[Data records]
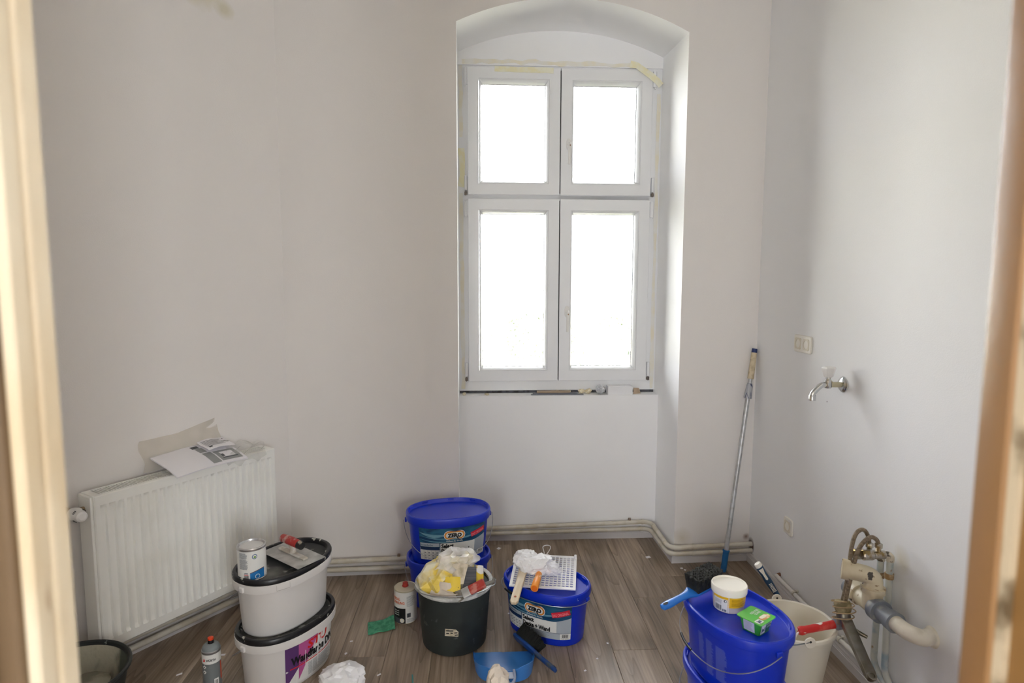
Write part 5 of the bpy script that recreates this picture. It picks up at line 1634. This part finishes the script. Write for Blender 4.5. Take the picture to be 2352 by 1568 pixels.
# one continuous shell: floor, curved sides and back wall
NU = 36
def pan(u, v, inner):
    # u around the U-shaped outline from the front left, round the back, to the front right; v from the floor centre line up the wall
    s_ = u * 2 - 1
    ang = s_ * pi / 2
    ox = 0.125 * math.copysign(min(1, abs(sin(ang)) ** 0.62), s_)
    oy = -0.205 * max(0.0, cos(ang)) ** 0.55
    side = min(1.0, max(0.0, -oy / 0.205))
    hgt = 0.006 + (0.068 - 0.022 * math.exp(-(s_ / 0.20) ** 2)) * (side ** 0.9)
    k = 1.0 - inner
    if v < 0.5:
        t = v / 0.5
        return (ox * t * 0.97, oy * (0.0 + t) * 0.97, 0.002 + inner)
    t = (v - 0.5) / 0.5
    fl = 1.0 + 0.05 * t
    return (ox * fl * 0.97 if True else ox, oy * fl * 0.97, 0.002 + inner + hgt * t)
MB().grid(lambda u, v: pan(u, v, 0.001), NU, 14, thick=0.0022).build('pan', m_pan, dp, angle=50)
hk = MB().tube(smooth_path([(-0.006, -0.206, 0.058), (-0.004, -0.222, 0.058), (0.004, -0.250, 0.050), (0.018, -0.272, 0.042), (0.036, -0.250, 0.048), (0.036, -0.222, 0.056), (0.034, -0.206, 0.060)], 3), [0.006] * 50 if False else 0.0055, 10)
hk.build('handle_loop', M('grey_blue_hook', (150, 160, 184), 0.35), dp)
MB().box((0.016, -0.224, 0.052), (0.034, 0.046, 0.004)).build('handle_plate', M('grey_blue_hook', (150, 160, 184), 0.35), dp, bevel=0.0015)

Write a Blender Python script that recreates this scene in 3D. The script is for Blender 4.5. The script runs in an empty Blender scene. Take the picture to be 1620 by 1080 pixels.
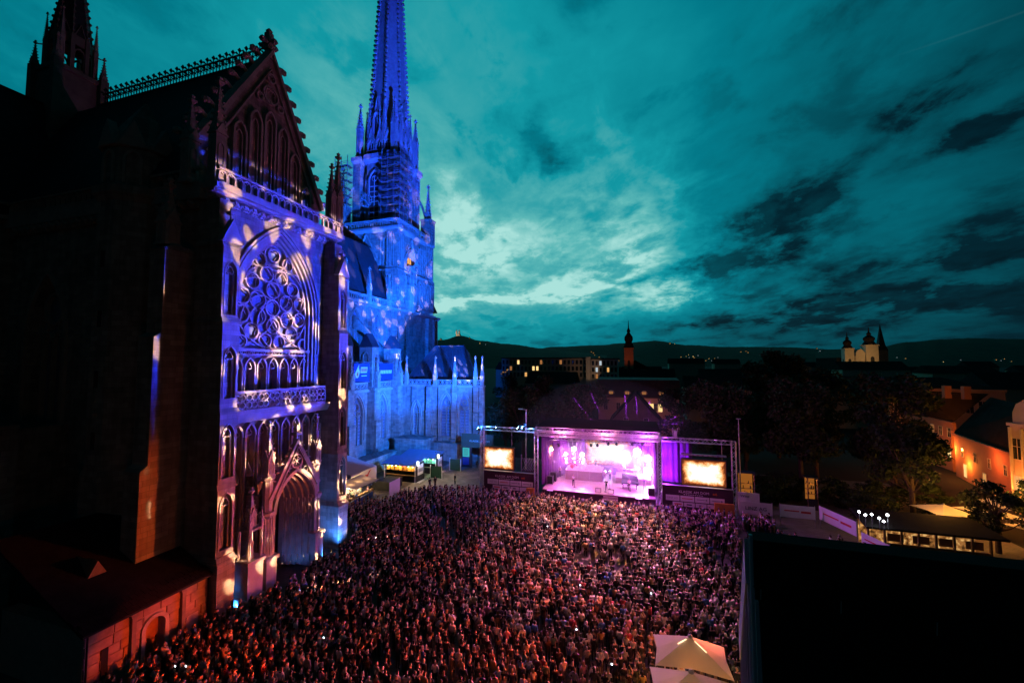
import bpy, bmesh, math, random
import numpy as np
from mathutils import Vector, Matrix
random.seed(7)
PI = math.pi
R = math.radians
scene = bpy.context.scene
COL = scene.collection

# ------------------------------------------------------------------ camera
CAM = Vector((0, 0, 20.0))
YAW, PITCH, FPX = R(16.9), R(3.1), 640.0
cd = bpy.data.cameras.new('camera')
cam = bpy.data.objects.new('camera', cd)
COL.objects.link(cam)
cam.location = CAM
cam.rotation_euler = (PI / 2 + PITCH, 0, YAW)
cd.sensor_width = 36.0
cd.lens = 36.0 * FPX / 1620.0
cd.clip_start, cd.clip_end = 0.1, 20000
scene.camera = cam
FW = Vector((-math.sin(YAW) * math.cos(PITCH), math.cos(YAW) * math.cos(PITCH), math.sin(PITCH)))
RT = Vector((math.cos(YAW), math.sin(YAW), 0))
UP = RT.cross(FW)

def ray(px, py):
    return FW + RT * ((px - 810) / FPX) - UP * ((py - 540) / FPX)

def at_x(px, py, x):
    d = ray(px, py)
    return CAM + d * ((x - CAM.x) / d.x)

def at_y(px, py, y):
    d = ray(px, py)
    return CAM + d * ((y - CAM.y) / d.y)

def at_z(px, py, z):
    d = ray(px, py)
    return CAM + d * ((z - CAM.z) / d.z)

def to_px(p):
    v = Vector(p) - CAM
    k = v.dot(FW)
    if k <= 0.1:
        return None
    return (810 + FPX * v.dot(RT) / k, 540 - FPX * v.dot(UP) / k)

# ------------------------------------------------------------------ colour management
scene.view_settings.view_transform = 'Standard'
scene.view_settings.look = 'None'
scene.view_settings.exposure = 0.0
scene.view_settings.gamma = 1.0
scene.cycles.use_denoising = True
scene.cycles.max_bounces = 4
scene.cycles.diffuse_bounces = 2
scene.cycles.glossy_bounces = 2
scene.cycles.transmission_bounces = 2
scene.cycles.volume_bounces = 0
scene.cycles.transparent_max_bounces = 6
scene.cycles.sample_clamp_indirect = 3.0
scene.cycles.caustics_reflective = False
scene.cycles.caustics_refractive = False

# ------------------------------------------------------------------ node maths helper
class NT:
    def __init__(s, tree):
        s.t = tree
    def new(s, kind, **kw):
        n = s.t.nodes.new(kind)
        for k, v in kw.items():
            setattr(n, k, v)
        return n
    def put(s, sock, v):
        if isinstance(v, S):
            s.t.links.new(v.o, sock)
        elif v is not None:
            sock.default_value = v
    def m(s, op, a, b=None, c=None, clamp=False):
        n = s.new('ShaderNodeMath', operation=op, use_clamp=clamp)
        s.put(n.inputs[0], a)
        if b is not None: s.put(n.inputs[1], b)
        if c is not None: s.put(n.inputs[2], c)
        return S(s, n.outputs[0])
    def xyz(s, x, y, z=0.0):
        n = s.new('ShaderNodeCombineXYZ')
        for i, v in enumerate((x, y, z)): s.put(n.inputs[i], v)
        return S(s, n.outputs[0])
    def sep(s, v):
        n = s.new('ShaderNodeSeparateXYZ')
        s.put(n.inputs[0], v)
        return [S(s, o) for o in n.outputs]
    def noise(s, vec, scale, detail=4, rough=0.5, dist=0.0, out=0):
        n = s.new('ShaderNodeTexNoise')
        s.put(n.inputs['Vector'], vec)
        n.inputs['Scale'].default_value = scale
        n.inputs['Detail'].default_value = detail
        n.inputs['Roughness'].default_value = rough
        n.inputs['Distortion'].default_value = dist
        return S(s, n.outputs[out])
    def ramp(s, fac, stops, interp='LINEAR'):
        n = s.new('ShaderNodeValToRGB')
        s.put(n.inputs[0], fac)
        cr = n.color_ramp
        cr.interpolation = interp
        while len(cr.elements) < len(stops): cr.elements.new(0.5)
        for e, (p, c) in zip(cr.elements, stops):
            e.position = p
            e.color = (*c, 1) if len(c) == 3 else c
        return S(s, n.outputs[0])
    def mix(s, fac, a, b, mode='MIX'):
        n = s.new('ShaderNodeMix', data_type='RGBA', blend_type=mode)
        s.put(n.inputs[0], fac)
        for i, v in ((6, a), (7, b)):
            if isinstance(v, (tuple, list)): v = (*v[:3], 1)
            s.put(n.inputs[i], v)
        return S(s, n.outputs[2])
    def smooth(s, v, lo, hi, a=0.0, b=1.0):
        n = s.new('ShaderNodeMapRange', interpolation_type='SMOOTHSTEP')
        s.put(n.inputs[0], v)
        for i, q in enumerate((lo, hi, a, b)): s.put(n.inputs[i + 1], q)
        return S(s, n.outputs[0])

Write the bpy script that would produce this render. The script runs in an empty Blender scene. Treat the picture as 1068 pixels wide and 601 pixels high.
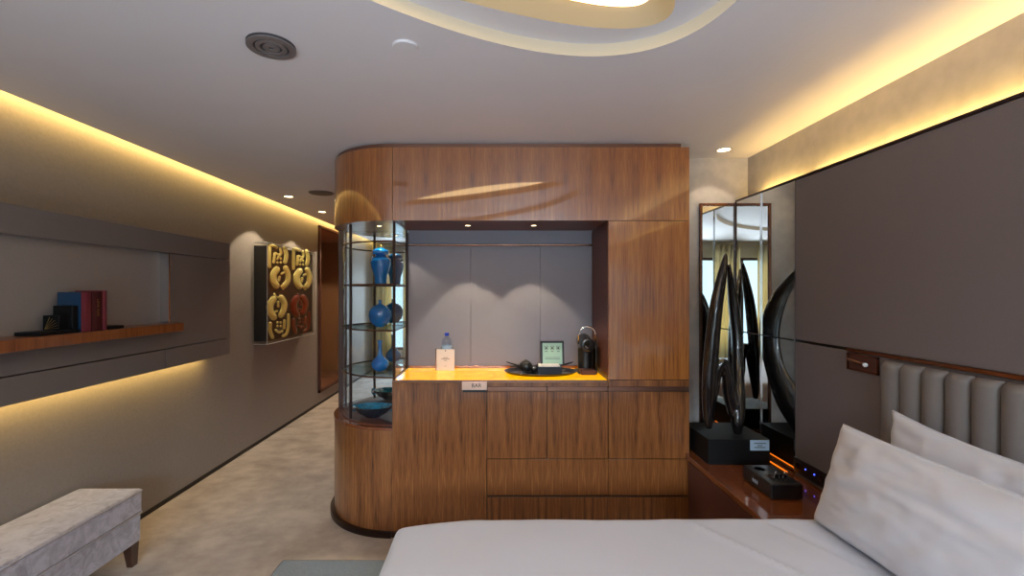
import bpy, bmesh, math, random
from mathutils import Vector, Matrix
random.seed(7)
PI = math.pi
D = bpy.data
COL = bpy.context.scene.collection
sc = bpy.context.scene

# ------------------------------------------------------------------ camera, world, light, exposure
CAMZ = 1.56
cam = D.objects.new('camera', D.cameras.new('camera'))
COL.objects.link(cam)
cam.location = (0, 0, CAMZ)
cam.rotation_euler = (PI / 2, 0, 0)
cam.data.sensor_width = 36
cam.data.lens = 480 / 1068 * 36
cam.data.shift_x = 17 / 1068
cam.data.shift_y = 3.5 / 1068
cam.data.clip_start = 0.05
sc.camera = cam
sc.view_settings.view_transform = 'Standard'
sc.view_settings.look = 'None'
sc.view_settings.gamma = 1
sc.view_settings.use_curve_mapping = False
sc.view_settings.exposure = -0.05

world = D.worlds.new('sky'); sc.world = world; world.use_nodes = True
wn = world.node_tree.nodes; wl = world.node_tree.links
wn.clear()
wo = wn.new('ShaderNodeOutputWorld'); wb = wn.new('ShaderNodeBackground')
wt = wn.new('ShaderNodeTexCoord'); wsx = wn.new('ShaderNodeSeparateXYZ'); wr = wn.new('ShaderNodeValToRGB')
wl.new(wt.outputs['Generated'], wsx.inputs[0]); wl.new(wsx.outputs['Z'], wr.inputs[0])
wr.color_ramp.elements[0].position = 0.0; wr.color_ramp.elements[0].color = (0.60, 0.84, 1, 1)
wr.color_ramp.elements[1].position = 0.6; wr.color_ramp.elements[1].color = (0.42, 0.66, 1, 1)
wl.new(wr.outputs[0], wb.inputs['Color']); wb.inputs['Strength'].default_value = 2.6
wl.new(wb.outputs[0], wo.inputs['Surface'])

def area(name, loc, rot, sx, sy, power, color, parent=None, spread=PI):
    l = D.lights.new(name, 'AREA'); l.shape = 'RECTANGLE'; l.size = sx; l.size_y = sy
    l.energy = power; l.color = color; l.spread = spread
    o = D.objects.new(name, l); COL.objects.link(o)
    if parent is not None:
        o.parent = parent; loc = Vector(loc) - parent.location
    o.location = loc; o.rotation_euler = rot
    return o
# daylight entering by the tall windows of the rear wall (behind the camera)
WIN = [(-2.15, -0.45), (-0.25, 1.55)]
for k, (x0, x1) in enumerate(WIN):
    po = area('window_portal', ((x0 + x1) / 2, -2.36, 1.30), (PI / 2, 0, 0), x1 - x0, 1.75, 1, (1, 1, 1))
    po.data.cycles.is_portal = True
# the bright upper sky outside, shining down through the windows
area('outdoor_lamp', (-0.3, -7.0, 4.0), (math.radians(68), 0, 0), 8.0, 2.8, 3900, (0.74, 0.87, 1.0))
# added unseen lamp outside, below the windows, aimed up to brighten the ceiling
area('outdoor_lamp', (-0.3, -5.6, -1.6), (math.radians(122), 0, 0), 7.0, 3.0, 2900, (0.80, 0.90, 1.0))
WARM = (1.0, 0.66, 0.20)
WARM2 = (1.0, 0.82, 0.56)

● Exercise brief
Copy word for word only the lines above from the one with "Write a Blender" through the one with "return (810 +". Leave pictures out.

● Completed task
Write a Blender Python script that recreates this scene in 3D. The script is for Blender 4.5. The script runs in an empty Blender scene. Take the picture to be 1620 by 1080 pixels.
import bpy, bmesh, math, random
import numpy as np
from mathutils import Vector, Matrix
random.seed(7)
PI = math.pi
R = math.radians
scene = bpy.context.scene
COL = scene.collection

# ------------------------------------------------------------------ camera
CAM = Vector((0, 0, 20.0))
YAW, PITCH, FPX = R(16.9), R(3.1), 640.0
cd = bpy.data.cameras.new('camera')
cam = bpy.data.objects.new('camera', cd)
COL.objects.link(cam)
cam.location = CAM
cam.rotation_euler = (PI / 2 + PITCH, 0, YAW)
cd.sensor_width = 36.0
cd.lens = 36.0 * FPX / 1620.0
cd.clip_start, cd.clip_end = 0.1, 20000
scene.camera = cam
FW = Vector((-math.sin(YAW) * math.cos(PITCH), math.cos(YAW) * math.cos(PITCH), math.sin(PITCH)))
RT = Vector((math.cos(YAW), math.sin(YAW), 0))
UP = RT.cross(FW)

def ray(px, py):
    return FW + RT * ((px - 810) / FPX) - UP * ((py - 540) / FPX)

def at_x(px, py, x):
    d = ray(px, py)
    return CAM + d * ((x - CAM.x) / d.x)

def at_y(px, py, y):
    d = ray(px, py)
    return CAM + d * ((y - CAM.y) / d.y)

def at_z(px, py, z):
    d = ray(px, py)
    return CAM + d * ((z - CAM.z) / d.z)

def to_px(p):
    v = Vector(p) - CAM
    k = v.dot(FW)
    if k <= 0.1:
        return None
    return (810 + FPX * v.dot(RT) / k, 540 - FPX * v.dot(UP) / k)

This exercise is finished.